Accounting and Taxes Part 2: Depreciation

Accounting and Taxes Part 2: Depreciation

April 2, 2021 from the professional blog of PURE Property Management


Accounting and Taxes Part 2: Depreciation 

Write-offs from depreciation can impact real estate investors’ taxes in significant ways, saving them hundreds to thousands of dollars per year.

Real estate depreciation is defined as an income tax deduction that allows a taxpayer to recover the cost (or other basis) of a real estate investment. The depreciation is realized as a type of deduction that reduces the investor’s taxable income.

Unlike rental expenses—which include items like repair and maintenance expenses, travel expenses related to property management, home office expenses, property taxes, mortgage insurance, property insurance, and professional services—that can be deducted from rental income earned the year the money was spent, depreciation deducts the cost of buying and improving a rental property over the useful life of the property.

While depreciation sounds like a sure bet for reducing real estate investors’ taxes, it is important to note that the IRS has incredibly detailed and complex rules about how depreciation can be used as a tax deduction.

Investors should understand which rental properties the IRS considers depreciable. Property only falls under the depreciable umbrella if the investor owns it (even with debt), it is used in the investor’s business or to produce income, the property has a ‘useful life’ (meaning it deteriorates over time), and this useful life is expected to last more than a year.

In addition, to be eligible for depreciation, the property cannot be put into service and disposed of in the same year. Also, land is not depreciable, and owners cannot deduct for land costs such as clearing, planting, and landscaping.

Owners can deduct for depreciation up until the point when the entire cost or basis in their property has been deducted or until the asset is considered ‘retired from service’—if the property has been sold or exchanged, converted to personal use, abandoned, or destroyed. Also, deduction claims can be made on a property that is temporarily not in use, such as the period after one tenant leaves and before another tenant occupies the space—as long as at least one repair has been made in preparation for the new tenant.

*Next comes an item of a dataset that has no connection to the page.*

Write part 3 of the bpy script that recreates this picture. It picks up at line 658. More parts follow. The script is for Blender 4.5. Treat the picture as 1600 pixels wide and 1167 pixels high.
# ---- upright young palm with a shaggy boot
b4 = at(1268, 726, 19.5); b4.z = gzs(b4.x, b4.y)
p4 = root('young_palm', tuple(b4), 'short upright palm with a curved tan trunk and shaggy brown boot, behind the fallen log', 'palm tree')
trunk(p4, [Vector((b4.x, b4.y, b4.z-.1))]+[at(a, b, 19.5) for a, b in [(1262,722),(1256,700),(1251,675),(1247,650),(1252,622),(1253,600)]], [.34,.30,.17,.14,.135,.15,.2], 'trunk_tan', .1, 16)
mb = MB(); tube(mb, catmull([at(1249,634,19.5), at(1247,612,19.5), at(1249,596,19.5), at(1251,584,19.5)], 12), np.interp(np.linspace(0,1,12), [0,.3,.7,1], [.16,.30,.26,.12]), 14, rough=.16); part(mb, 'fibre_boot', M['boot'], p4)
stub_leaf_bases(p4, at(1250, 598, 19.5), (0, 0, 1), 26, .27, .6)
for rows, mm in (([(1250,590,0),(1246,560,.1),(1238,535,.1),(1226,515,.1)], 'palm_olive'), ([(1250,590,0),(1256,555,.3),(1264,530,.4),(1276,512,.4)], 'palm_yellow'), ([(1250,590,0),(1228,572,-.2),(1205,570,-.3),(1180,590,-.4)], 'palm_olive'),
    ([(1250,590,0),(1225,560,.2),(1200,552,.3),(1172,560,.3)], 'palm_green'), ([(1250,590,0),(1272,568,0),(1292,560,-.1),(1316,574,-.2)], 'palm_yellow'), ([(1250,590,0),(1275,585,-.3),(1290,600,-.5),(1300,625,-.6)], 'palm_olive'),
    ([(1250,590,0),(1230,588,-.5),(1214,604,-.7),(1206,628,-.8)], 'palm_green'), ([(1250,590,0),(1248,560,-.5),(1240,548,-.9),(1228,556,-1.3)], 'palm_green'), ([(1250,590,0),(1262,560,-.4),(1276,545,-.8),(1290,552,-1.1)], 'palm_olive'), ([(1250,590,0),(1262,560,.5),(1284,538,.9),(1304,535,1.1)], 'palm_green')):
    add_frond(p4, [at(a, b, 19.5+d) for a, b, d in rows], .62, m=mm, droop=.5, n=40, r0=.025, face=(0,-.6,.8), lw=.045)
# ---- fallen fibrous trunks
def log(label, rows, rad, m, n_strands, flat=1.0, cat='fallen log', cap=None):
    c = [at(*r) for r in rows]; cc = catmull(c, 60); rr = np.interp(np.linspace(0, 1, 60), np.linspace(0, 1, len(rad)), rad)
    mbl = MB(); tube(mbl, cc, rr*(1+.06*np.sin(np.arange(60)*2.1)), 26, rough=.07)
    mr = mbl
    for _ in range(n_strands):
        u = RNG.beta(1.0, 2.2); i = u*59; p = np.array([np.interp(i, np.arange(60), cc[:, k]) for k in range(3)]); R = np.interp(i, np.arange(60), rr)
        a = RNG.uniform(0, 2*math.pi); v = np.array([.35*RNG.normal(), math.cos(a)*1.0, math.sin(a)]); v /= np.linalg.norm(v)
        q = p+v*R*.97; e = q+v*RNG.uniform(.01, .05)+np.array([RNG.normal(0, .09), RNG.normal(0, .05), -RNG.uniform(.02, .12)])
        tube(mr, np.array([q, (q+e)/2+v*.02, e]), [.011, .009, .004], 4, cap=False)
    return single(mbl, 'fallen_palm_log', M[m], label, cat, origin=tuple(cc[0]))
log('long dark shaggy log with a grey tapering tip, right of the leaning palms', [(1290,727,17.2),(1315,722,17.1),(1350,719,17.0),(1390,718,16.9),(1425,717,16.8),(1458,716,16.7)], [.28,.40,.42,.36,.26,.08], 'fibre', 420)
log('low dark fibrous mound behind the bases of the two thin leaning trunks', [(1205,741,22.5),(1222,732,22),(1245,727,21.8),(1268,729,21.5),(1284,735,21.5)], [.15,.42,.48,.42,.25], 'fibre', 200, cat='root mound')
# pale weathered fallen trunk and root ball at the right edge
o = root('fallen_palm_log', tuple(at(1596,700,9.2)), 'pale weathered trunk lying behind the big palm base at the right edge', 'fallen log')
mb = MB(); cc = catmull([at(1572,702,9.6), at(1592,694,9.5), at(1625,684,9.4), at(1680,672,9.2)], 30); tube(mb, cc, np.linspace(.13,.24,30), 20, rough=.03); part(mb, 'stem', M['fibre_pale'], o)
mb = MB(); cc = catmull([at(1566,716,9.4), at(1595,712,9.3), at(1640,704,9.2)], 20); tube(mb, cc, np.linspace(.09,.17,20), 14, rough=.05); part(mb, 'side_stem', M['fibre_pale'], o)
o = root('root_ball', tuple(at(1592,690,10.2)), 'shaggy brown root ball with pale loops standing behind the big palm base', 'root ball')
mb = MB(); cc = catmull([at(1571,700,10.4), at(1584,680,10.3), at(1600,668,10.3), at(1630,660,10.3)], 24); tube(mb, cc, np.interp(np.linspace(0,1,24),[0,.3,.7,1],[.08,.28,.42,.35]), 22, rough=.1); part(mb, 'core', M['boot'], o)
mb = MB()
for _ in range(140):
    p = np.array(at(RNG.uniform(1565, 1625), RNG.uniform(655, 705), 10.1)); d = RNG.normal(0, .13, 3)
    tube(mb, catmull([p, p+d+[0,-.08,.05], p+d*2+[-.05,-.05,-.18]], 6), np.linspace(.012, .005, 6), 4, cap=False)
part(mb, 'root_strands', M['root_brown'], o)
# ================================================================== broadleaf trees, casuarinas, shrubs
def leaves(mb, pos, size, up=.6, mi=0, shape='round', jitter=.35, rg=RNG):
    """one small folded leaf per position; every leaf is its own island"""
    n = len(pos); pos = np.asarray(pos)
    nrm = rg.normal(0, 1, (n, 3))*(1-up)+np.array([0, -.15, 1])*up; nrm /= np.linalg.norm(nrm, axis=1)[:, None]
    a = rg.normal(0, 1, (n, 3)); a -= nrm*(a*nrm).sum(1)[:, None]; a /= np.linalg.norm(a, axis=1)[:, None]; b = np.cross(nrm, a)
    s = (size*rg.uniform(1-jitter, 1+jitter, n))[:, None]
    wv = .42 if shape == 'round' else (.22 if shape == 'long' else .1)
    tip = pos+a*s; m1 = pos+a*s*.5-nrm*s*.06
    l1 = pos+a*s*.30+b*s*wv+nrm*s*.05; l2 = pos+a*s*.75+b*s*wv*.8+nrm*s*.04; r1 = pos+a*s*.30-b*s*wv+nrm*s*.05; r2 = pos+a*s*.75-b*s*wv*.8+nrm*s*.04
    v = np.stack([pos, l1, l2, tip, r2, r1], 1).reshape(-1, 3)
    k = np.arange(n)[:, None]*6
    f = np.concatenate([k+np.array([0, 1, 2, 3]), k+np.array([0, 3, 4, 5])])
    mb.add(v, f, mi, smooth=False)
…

The California Franchise Tax Board

Along with the federal tax protocol these is also the state and the Franchise Tax Board. If you own a rental property in the state of California and rent it to someone, you are required to report those rent revenues to the Franchise Tax Board.

If you are not residing in the state of California and you are receiving rental revenue from an investment property you are required to send 7.00% of the net rent revenue to the state on a quarterly basis and the quarterly basis is not a normal quarter.